Problem details | Write out the whole of the material exactly.

Source material |
***

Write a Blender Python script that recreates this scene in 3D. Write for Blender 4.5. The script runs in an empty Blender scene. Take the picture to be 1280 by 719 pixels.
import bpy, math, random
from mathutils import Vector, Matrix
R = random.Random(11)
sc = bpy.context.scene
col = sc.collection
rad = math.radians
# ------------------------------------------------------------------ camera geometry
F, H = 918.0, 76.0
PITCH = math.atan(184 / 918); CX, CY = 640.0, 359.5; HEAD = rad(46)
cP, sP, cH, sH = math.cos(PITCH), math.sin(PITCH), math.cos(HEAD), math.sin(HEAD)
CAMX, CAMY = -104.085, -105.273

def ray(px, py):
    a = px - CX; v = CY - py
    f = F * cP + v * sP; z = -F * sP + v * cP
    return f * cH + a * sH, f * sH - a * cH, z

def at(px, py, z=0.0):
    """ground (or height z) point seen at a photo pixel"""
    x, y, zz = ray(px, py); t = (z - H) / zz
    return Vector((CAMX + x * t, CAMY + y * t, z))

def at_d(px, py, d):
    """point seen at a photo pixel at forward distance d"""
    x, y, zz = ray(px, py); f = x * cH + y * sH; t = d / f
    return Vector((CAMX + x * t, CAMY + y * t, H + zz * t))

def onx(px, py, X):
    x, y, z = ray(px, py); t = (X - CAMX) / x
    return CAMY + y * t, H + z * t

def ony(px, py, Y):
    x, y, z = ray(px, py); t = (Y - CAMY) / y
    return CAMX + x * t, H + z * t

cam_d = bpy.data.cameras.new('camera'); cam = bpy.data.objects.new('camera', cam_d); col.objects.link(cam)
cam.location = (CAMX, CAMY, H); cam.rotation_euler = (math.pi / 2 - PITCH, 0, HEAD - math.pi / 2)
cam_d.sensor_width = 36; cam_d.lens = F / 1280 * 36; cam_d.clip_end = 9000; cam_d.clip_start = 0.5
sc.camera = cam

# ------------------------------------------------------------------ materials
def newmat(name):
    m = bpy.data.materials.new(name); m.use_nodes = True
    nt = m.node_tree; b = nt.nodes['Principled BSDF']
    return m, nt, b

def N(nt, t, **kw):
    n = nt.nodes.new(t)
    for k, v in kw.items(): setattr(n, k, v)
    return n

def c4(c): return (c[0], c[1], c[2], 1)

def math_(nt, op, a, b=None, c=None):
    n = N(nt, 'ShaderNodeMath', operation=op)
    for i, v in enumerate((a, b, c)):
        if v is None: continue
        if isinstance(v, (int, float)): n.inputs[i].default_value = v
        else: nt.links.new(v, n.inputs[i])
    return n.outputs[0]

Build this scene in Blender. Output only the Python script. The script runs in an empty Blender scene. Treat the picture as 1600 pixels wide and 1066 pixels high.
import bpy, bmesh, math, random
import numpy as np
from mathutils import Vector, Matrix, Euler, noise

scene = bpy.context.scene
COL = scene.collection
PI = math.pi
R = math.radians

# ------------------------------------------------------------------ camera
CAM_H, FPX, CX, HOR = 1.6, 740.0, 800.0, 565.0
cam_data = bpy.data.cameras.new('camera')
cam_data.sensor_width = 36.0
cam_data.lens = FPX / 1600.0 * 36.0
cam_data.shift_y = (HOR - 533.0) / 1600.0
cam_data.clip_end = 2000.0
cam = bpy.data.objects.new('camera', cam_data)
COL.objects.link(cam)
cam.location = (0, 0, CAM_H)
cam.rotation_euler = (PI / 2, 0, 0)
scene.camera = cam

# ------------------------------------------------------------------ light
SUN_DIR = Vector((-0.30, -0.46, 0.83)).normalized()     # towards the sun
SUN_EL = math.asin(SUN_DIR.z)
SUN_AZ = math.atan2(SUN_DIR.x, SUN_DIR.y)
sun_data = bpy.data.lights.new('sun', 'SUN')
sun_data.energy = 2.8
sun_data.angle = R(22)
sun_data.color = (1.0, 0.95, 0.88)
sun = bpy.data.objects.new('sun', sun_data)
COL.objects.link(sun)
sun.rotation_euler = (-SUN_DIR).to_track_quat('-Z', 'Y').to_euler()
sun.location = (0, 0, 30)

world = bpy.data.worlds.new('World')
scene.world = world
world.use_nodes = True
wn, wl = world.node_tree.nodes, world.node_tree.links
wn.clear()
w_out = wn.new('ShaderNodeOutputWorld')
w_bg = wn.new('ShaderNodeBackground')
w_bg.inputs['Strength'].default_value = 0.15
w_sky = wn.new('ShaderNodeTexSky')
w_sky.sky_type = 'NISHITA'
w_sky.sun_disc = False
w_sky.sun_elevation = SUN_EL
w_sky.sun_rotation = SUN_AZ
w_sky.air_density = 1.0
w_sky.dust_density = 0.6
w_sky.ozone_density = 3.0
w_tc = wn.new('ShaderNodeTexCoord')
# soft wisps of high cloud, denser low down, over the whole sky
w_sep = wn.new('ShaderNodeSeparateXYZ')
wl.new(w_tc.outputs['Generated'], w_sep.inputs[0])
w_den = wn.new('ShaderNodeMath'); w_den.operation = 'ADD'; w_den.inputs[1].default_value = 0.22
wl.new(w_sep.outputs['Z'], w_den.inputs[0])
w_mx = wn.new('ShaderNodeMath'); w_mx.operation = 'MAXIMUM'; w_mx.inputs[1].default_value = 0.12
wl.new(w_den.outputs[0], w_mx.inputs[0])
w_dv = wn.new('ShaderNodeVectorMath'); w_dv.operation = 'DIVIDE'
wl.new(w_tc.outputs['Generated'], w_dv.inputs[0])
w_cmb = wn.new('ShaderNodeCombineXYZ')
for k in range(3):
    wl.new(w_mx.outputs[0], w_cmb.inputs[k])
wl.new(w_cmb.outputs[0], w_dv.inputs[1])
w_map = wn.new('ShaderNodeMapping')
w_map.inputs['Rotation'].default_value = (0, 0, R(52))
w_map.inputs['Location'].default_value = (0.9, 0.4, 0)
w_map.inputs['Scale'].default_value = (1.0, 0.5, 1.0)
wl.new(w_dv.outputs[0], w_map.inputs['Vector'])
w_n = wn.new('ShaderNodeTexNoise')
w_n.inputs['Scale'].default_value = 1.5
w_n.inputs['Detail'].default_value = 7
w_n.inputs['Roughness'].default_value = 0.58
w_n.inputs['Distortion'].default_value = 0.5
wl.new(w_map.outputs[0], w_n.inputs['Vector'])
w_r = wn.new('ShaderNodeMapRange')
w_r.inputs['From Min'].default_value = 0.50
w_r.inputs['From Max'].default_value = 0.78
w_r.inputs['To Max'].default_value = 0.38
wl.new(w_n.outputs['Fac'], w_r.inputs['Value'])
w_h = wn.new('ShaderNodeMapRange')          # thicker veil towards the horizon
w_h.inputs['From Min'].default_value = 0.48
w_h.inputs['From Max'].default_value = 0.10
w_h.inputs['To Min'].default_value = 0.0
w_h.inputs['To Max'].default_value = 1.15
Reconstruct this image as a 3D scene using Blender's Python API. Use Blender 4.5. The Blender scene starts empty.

***

Completed exercise |
Write a Blender Python script that recreates this scene in 3D. Write for Blender 4.5. The script runs in an empty Blender scene. Take the picture to be 1280 by 719 pixels.
import bpy, math, random
from mathutils import Vector, Matrix
R = random.Random(11)
sc = bpy.context.scene
col = sc.collection
rad = math.radians
# ------------------------------------------------------------------ camera geometry
F, H = 918.0, 76.0
PITCH = math.atan(184 / 918); CX, CY = 640.0, 359.5; HEAD = rad(46)
cP, sP, cH, sH = math.cos(PITCH), math.sin(PITCH), math.cos(HEAD), math.sin(HEAD)
CAMX, CAMY = -104.085, -105.273

def ray(px, py):
    a = px - CX; v = CY - py
    f = F * cP + v * sP; z = -F * sP + v * cP
    return f * cH + a * sH, f * sH - a * cH, z

def at(px, py, z=0.0):
    """ground (or height z) point seen at a photo pixel"""
    x, y, zz = ray(px, py); t = (z - H) / zz
    return Vector((CAMX + x * t, CAMY + y * t, z))

def at_d(px, py, d):
    """point seen at a photo pixel at forward distance d"""
    x, y, zz = ray(px, py); f = x * cH + y * sH; t = d / f
    return Vector((CAMX + x * t, CAMY + y * t, H + zz * t))

def onx(px, py, X):
    x, y, z = ray(px, py); t = (X - CAMX) / x
    return CAMY + y * t, H + z * t

def ony(px, py, Y):
    x, y, z = ray(px, py); t = (Y - CAMY) / y
    return CAMX + x * t, H + z * t

cam_d = bpy.data.cameras.new('camera'); cam = bpy.data.objects.new('camera', cam_d); col.objects.link(cam)
cam.location = (CAMX, CAMY, H); cam.rotation_euler = (math.pi / 2 - PITCH, 0, HEAD - math.pi / 2)
cam_d.sensor_width = 36; cam_d.lens = F / 1280 * 36; cam_d.clip_end = 9000; cam_d.clip_start = 0.5
sc.camera = cam

# ------------------------------------------------------------------ materials
def newmat(name):
    m = bpy.data.materials.new(name); m.use_nodes = True
    nt = m.node_tree; b = nt.nodes['Principled BSDF']
    return m, nt, b

def N(nt, t, **kw):
    n = nt.nodes.new(t)
    for k, v in kw.items(): setattr(n, k, v)
    return n

def c4(c): return (c[0], c[1], c[2], 1)

def math_(nt, op, a, b=None, c=None):
    n = N(nt, 'ShaderNodeMath', operation=op)
    for i, v in enumerate((a, b, c)):
        if v is None: continue
        if isinstance(v, (int, float)): n.inputs[i].default_value = v
        else: nt.links.new(v, n.inputs[i])
    return n.outputs[0]

Build this scene in Blender. Output only the Python script. The script runs in an empty Blender scene. Treat the picture as 1600 pixels wide and 1066 pixels high.
import bpy, bmesh, math, random
import numpy as np
from mathutils import Vector, Matrix, Euler, noise

scene = bpy.context.scene
COL = scene.collection
PI = math.pi
R = math.radians

# ------------------------------------------------------------------ camera
CAM_H, FPX, CX, HOR = 1.6, 740.0, 800.0, 565.0
cam_data = bpy.data.cameras.new('camera')
cam_data.sensor_width = 36.0
cam_data.lens = FPX / 1600.0 * 36.0
cam_data.shift_y = (HOR - 533.0) / 1600.0
cam_data.clip_end = 2000.0
cam = bpy.data.objects.new('camera', cam_data)
COL.objects.link(cam)
cam.location = (0, 0, CAM_H)
cam.rotation_euler = (PI / 2, 0, 0)
scene.camera = cam

# ------------------------------------------------------------------ light
SUN_DIR = Vector((-0.30, -0.46, 0.83)).normalized()     # towards the sun
SUN_EL = math.asin(SUN_DIR.z)
SUN_AZ = math.atan2(SUN_DIR.x, SUN_DIR.y)
sun_data = bpy.data.lights.new('sun', 'SUN')
sun_data.energy = 2.8
sun_data.angle = R(22)
sun_data.color = (1.0, 0.95, 0.88)
sun = bpy.data.objects.new('sun', sun_data)
COL.objects.link(sun)
sun.rotation_euler = (-SUN_DIR).to_track_quat('-Z', 'Y').to_euler()
sun.location = (0, 0, 30)

world = bpy.data.worlds.new('World')
scene.world = world
world.use_nodes = True
wn, wl = world.node_tree.nodes, world.node_tree.links
wn.clear()
w_out = wn.new('ShaderNodeOutputWorld')
w_bg = wn.new('ShaderNodeBackground')
w_bg.inputs['Strength'].default_value = 0.15
w_sky = wn.new('ShaderNodeTexSky')
w_sky.sky_type = 'NISHITA'
w_sky.sun_disc = False
w_sky.sun_elevation = SUN_EL
w_sky.sun_rotation = SUN_AZ
w_sky.air_density = 1.0
w_sky.dust_density = 0.6
w_sky.ozone_density = 3.0
w_tc = wn.new('ShaderNodeTexCoord')
# soft wisps of high cloud, denser low down, over the whole sky
w_sep = wn.new('ShaderNodeSeparateXYZ')
wl.new(w_tc.outputs['Generated'], w_sep.inputs[0])
w_den = wn.new('ShaderNodeMath'); w_den.operation = 'ADD'; w_den.inputs[1].default_value = 0.22
wl.new(w_sep.outputs['Z'], w_den.inputs[0])
w_mx = wn.new('ShaderNodeMath'); w_mx.operation = 'MAXIMUM'; w_mx.inputs[1].default_value = 0.12
wl.new(w_den.outputs[0], w_mx.inputs[0])
w_dv = wn.new('ShaderNodeVectorMath'); w_dv.operation = 'DIVIDE'
wl.new(w_tc.outputs['Generated'], w_dv.inputs[0])
w_cmb = wn.new('ShaderNodeCombineXYZ')
for k in range(3):
    wl.new(w_mx.outputs[0], w_cmb.inputs[k])
wl.new(w_cmb.outputs[0], w_dv.inputs[1])
w_map = wn.new('ShaderNodeMapping')
w_map.inputs['Rotation'].default_value = (0, 0, R(52))
w_map.inputs['Location'].default_value = (0.9, 0.4, 0)
w_map.inputs['Scale'].default_value = (1.0, 0.5, 1.0)
wl.new(w_dv.outputs[0], w_map.inputs['Vector'])
w_n = wn.new('ShaderNodeTexNoise')
w_n.inputs['Scale'].default_value = 1.5
w_n.inputs['Detail'].default_value = 7
w_n.inputs['Roughness'].default_value = 0.58
w_n.inputs['Distortion'].default_value = 0.5
wl.new(w_map.outputs[0], w_n.inputs['Vector'])
w_r = wn.new('ShaderNodeMapRange')
w_r.inputs['From Min'].default_value = 0.50
w_r.inputs['From Max'].default_value = 0.78
w_r.inputs['To Max'].default_value = 0.38
wl.new(w_n.outputs['Fac'], w_r.inputs['Value'])
w_h = wn.new('ShaderNodeMapRange')          # thicker veil towards the horizon
w_h.inputs['From Min'].default_value = 0.48
w_h.inputs['From Max'].default_value = 0.10
w_h.inputs['To Min'].default_value = 0.0
w_h.inputs['To Max'].default_value = 1.15
Reconstruct this image as a 3D scene using Blender's Python API. Use Blender 4.5. The Blender scene starts empty.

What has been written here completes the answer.